The common justification is that we can no longer afford to maintain this sort of support. Society can’t be responsible for the old, the sick and the helpless among us, we’re told. It’s just not smart economics.
Voters in Israel, like those in Chile, Brazil and a growing list of other countries, are saying that smart economics must begin by doing the first job of an economy: providing food, clothing and shelter. An economy that doesn’t do that is a failure, no matter what the bean counters say.
Conservatives offer an alternative notion that they call individual responsibility. They’d like to bring us back to the imagined days of picket fences and pioneer self-reliance, of Daniel Boone and Tom Sawyer. They want us to forget that those were also the days of Charles Dickens.
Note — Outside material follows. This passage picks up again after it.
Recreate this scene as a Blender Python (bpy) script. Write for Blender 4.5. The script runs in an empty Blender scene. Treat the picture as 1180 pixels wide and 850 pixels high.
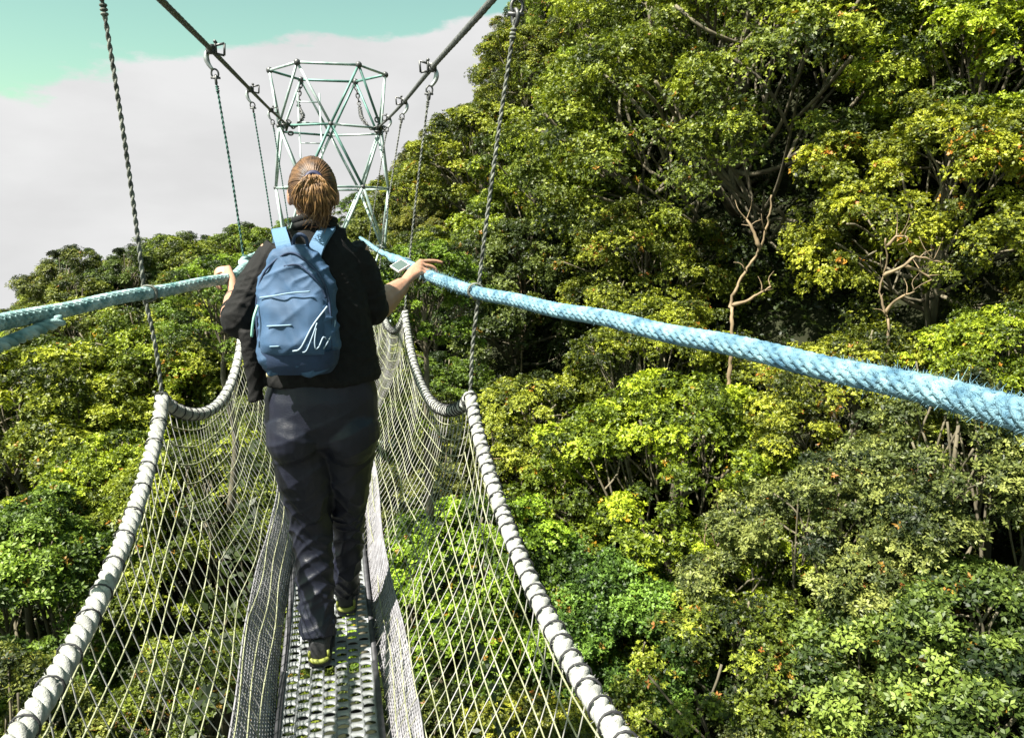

The biblical book of Leviticus, which is being read in synagogues around the world beginning this month, suggests the beginnings of a decent economic approach. Pay every worker the full fruit of his labor. Return to every household its inheritance, so all can live out their years in dignity. Rise up and honor the hoary head. Let no one – citizen or stranger, high-born or servant – end her days in the humiliation of penury.
The moral vision that came forth from Zion 3,000 years ago was of a society commanded to honor and protect its old and weak. The word from Jerusalem last week was of a modern political system determined to translate that vision into dollars and cents.